Powerful
gay men. Vulnerable teen-age boys. Murder. For years, some prominent
local men who led secret lives were rumored to be protected.
Whispers surrounding another important man's death prompt the
question: Is there really a conspiracy?
The hairdresser
By ROBERT PRICE, Californian staff writer
e-mail: rprice@bakersfield.com
Monday January 20, 2003, 03:40:00
PM
Mistriel
In many ways, Tommy Tarver was as unlike Steve Tauzer as he could
be.
Tarver owned a fashionable hair salon on Bakersfield's F Street
known as Mr. T Westchester. He'd been married twice but by the mid-1970s
was living as a gay single man.
Among his supposed paramours, according to Californian reports
at the time, was Robert Glen Mistriel, a 13-year-old male prostitute
who'd been working the streets of Bakersfield and L.A. since age
11.
A gardener working in Tarver's yard the morning of Jan. 4, 1978,
spotted blood seeping beneath the back door of the salon owner's
Beech Street house. Police called to the scene found Tarver on the
floor inside -- beaten, stabbed, nude and comatose.

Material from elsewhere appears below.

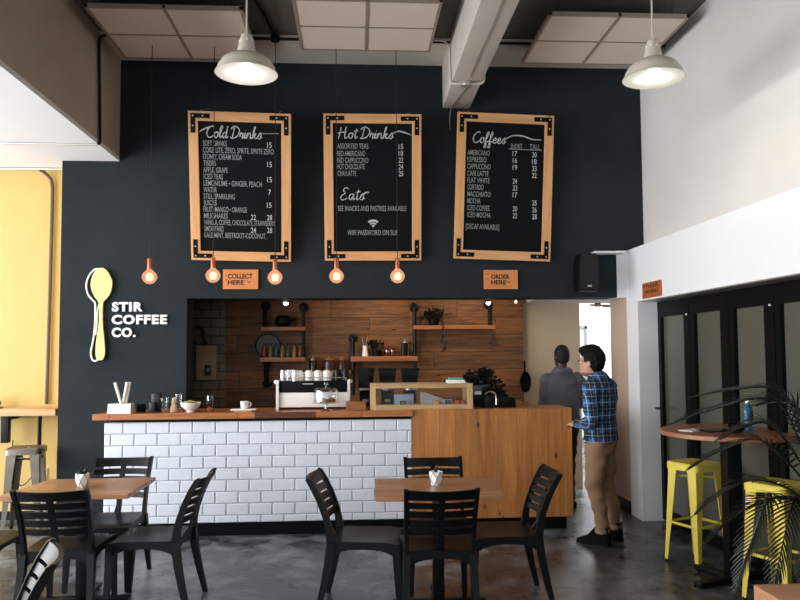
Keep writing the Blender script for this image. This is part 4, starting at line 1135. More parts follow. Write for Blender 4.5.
# display case
p0, p1 = at(370.5, 405, Y=6.66), at(473, 405, Y=6.66)
zc = at(420, 384, Y=6.66).z-ZT; W = p1.x-p0.x
case = thing('display_case', 'long low pastry display case of pale wood and glass on the counter', 'display case', ((p0.x+p1.x)/2, 6.66, ZT))
D = .34; k = .045
q = MB().box(-W/2, W/2, 0, D, 0, .03); q.box(-W/2, W/2, 0, .02, .03, .045); q.build('base_board', m_case, case, smooth=0)
MB().box(-W/2, W/2, 0, .045, zc-.038, zc, .002).build('frame_rail', m_case, case, smooth=0)
MB().box(-W/2, W/2, D-.045, D, zc-.038, zc, .002).build('frame_rail', m_case, case, smooth=0)
for x in (-W/2, W/2-.048):
    for y in (-.001, D-.044): MB().box(x, x+.048, y, y+.045, .0, zc+.001, .002).build('corner_post', wood('post_wood%d' % int(x*100+y*10), '#d2b283', '#b08c5a', 'Z', 1, knots=.1), case, smooth=0)
MB().box(-W/2+.048, W/2-.048, .012, .016, .045, zc-.038).build('front_glass', m_glass, case)
MB().box(-W/2+.045, W/2-.045, .045, D-.045, zc-.012, zc-.006).build('top_glass', m_glass, case)
m_card = mat('slate_card', '#232a2e', .5); m_cardf = mat('card_edge', '#b9c6cc', .5)
for k_, u in enumerate((403, 448)):
    x = at(u, 401, Y=6.72).x
    g_ = thing('price_card', ['small slate price card at the left inside the display case', 'small slate price card at the right inside the display case'][k_], 'price card', (x, 6.72, ZT+.03), group='price cards in the display case')
    MB().box(-.035, .035, -.004, .004, 0, .055, .001).build('card_frame', m_cardf, g_); MB().box(-.03, .03, -.006, -.004, .006, .049).build('card_face', m_card, g_)
    q = MB(); q.tube([(-.02, -.0065, .034), (.02, -.0065, .036)], .0015, 4); q.tube([(-.015, -.0065, .02), (.012, -.0065, .021)], .0015, 4); q.build('chalk_line', m_chalk, g_)
x = at(404, 400, Y=6.83).x
simple('steel_tub', 'pale blue square tub at the left inside the display case', 'tub', MB().box(x-.09, x+.09, 6.8, 6.92, ZT+.03, ZT+.13, .008), mat('pale_blue_plastic', '#93a9bd', .4))
x = at(430, 398, Y=6.84).x
root = thing('cake_slab', 'pale grey wrapped cake slab in the middle of the display case', 'cake', (x, 6.84, ZT+.03))
q = MB(); q.prism([(-.09, 0), (.13, 0), (.13, .05), (-.06, .12), (-.09, .12)], -.05, .05); q.build('wrapped_slab', mat('wrap_grey', '#a9a5a2', .35), root)
for k_, (u, c, lab) in enumerate([(437, '#c9a25a', 'yellow pastry left of the right price card in the display case'), (457, '#c46a2c', 'orange brown pastry right of the price card in the display case'), (463, '#b5512c', 'reddish pastry at the right end of the display case')]):
    x = at(u, 402, Y=6.78).x
    simple('pastry', lab, 'pastry', MB().lathe([(.03, 0), (.036, .012), (.03, .034), (.012, .045), (.001, .046)], (x, 6.78, ZT+.03), 14), mat('pastry%d' % k_, c, .6, var=.3, vs=30), 'pastries in the display case')
# books on the case
x0, x1 = at(446.5, 381, Y=6.8).x, at(463.5, 381, Y=6.8).x
zb = ZT+zc+.001
simple('closed_book', 'white paperback lying on top of the display case', 'book', MB().box(x0, x1, 6.70, 6.86, zb, zb+.03, .002), m_enam)
simple('closed_book', 'teal green book lying on the white one on the display case', 'book', MB().box(x0+.02, x1-.015, 6.71, 6.85, zb+.031, zb+.052, .002), mat('teal_cover', '#5f9a8d', .5))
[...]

He died five days later, having never regained consciousness.
By that time, suspicion had fallen on Mistriel. The youth had been
stopped the day after the murder while driving Tarver's car, arrested
and charged with burglarizing his home and salon. Mistriel admitted
having had a key to the shop, according to The Californian.
A taxi driver testified he'd given Tarver, 49, and Mistriel a ride
to the Rancho Bakersfield Motel coffee shop about 11:30 p.m. the
night of the murder. An hour later, the cabbie said, he gave Tarver
a ride home with a different man.
That man was a 24-year-old university student from Santa Rosa named
William Kenneth Manly Jr. Manly had been passing through town and
he'd registered at the Rancho Bakersfield Motel, falsely listing
his profession as a representative for IBM.

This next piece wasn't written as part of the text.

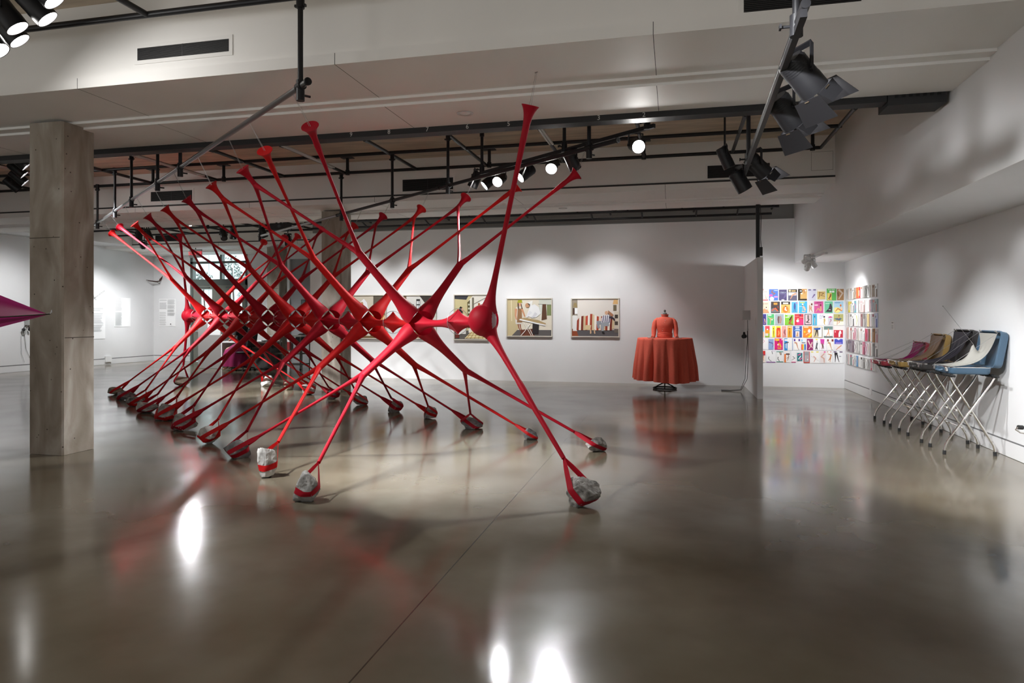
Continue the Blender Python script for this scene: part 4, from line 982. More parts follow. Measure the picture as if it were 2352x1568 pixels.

Manly testified he'd met Tarver at the Rancho Bakersfield bar and
agreed to go clubbing with him. But Tarver, the suspect said, first
wanted to stop at his house and change clothes.
While they were there, Manly testified, two other men arrived and
began arguing with Tarver. Manly went outside and sat on the front
steps, and when he came back inside to get a jacket, according to
The Californian's trial coverage, Tarver was participating
in a sex act with the taller of the two men.
Manly, who'd previously taken the opportunity to pocket some of
Tarver's silverware, decided that would be a good time to leave.
At 2 a.m., Manly knocked on the door of a house about two blocks
from Tarver's and asked to use the phone to call a cab. The couple
living there made him wait outside while they placed the call; the
next morning they found a silver teaspoon on the ground outside.
It matched Tarver's set.
On Jan. 18, Manly was arrested and charged with Tarver's murder.
The trial began May 5, with then-Deputy District Attorney Clarence
Westra at the prosecutor's table.
Deputy Public Defender John Ulman was convinced Mistriel, who was
never charged with murder, was somehow involved and thought planting
that seed in the jury's mind might be the best way to get a favorable
verdict for his client. He tried to get the 13-year-old on the stand
by granting him immunity for his testimony.
Failing that, Ulman hoped Municipal Court Judge Robert Baca would
permit Mistriel to invoke in open court his Fifth Amendment right
to avoid self-incrimination, reasoning that either option would
prompt jurors to start thinking about alternate scenarios.
But Westra, according to The Californian's coverage, insisted
Mistriel had had no role in the killing, and he convinced Baca to
deny Ulman.
Mistriel took the Fifth outside the presence of the jury and never
faced questioning -- although Ulman got the cab driver to testify
that the youth had threatened to "take care of" Tarver if he crossed
him. Mistriel, Ulman proposed, had set up Tarver to be killed.
Manly was acquitted of murder but convicted of first-degree burglary.
He was sentenced to three years in prison in July 1978 and paroled
after 19 months. His family, which operates a prominent auto dealership
in Santa Rosa, hasn't responded to numerous requests for information
about Manly's whereabouts.
Mistriel, meanwhile, was sentenced to six months at the Kern Youth
Facility for burglarizing Tarver's house and shop.
By the following autumn, he was back on the street.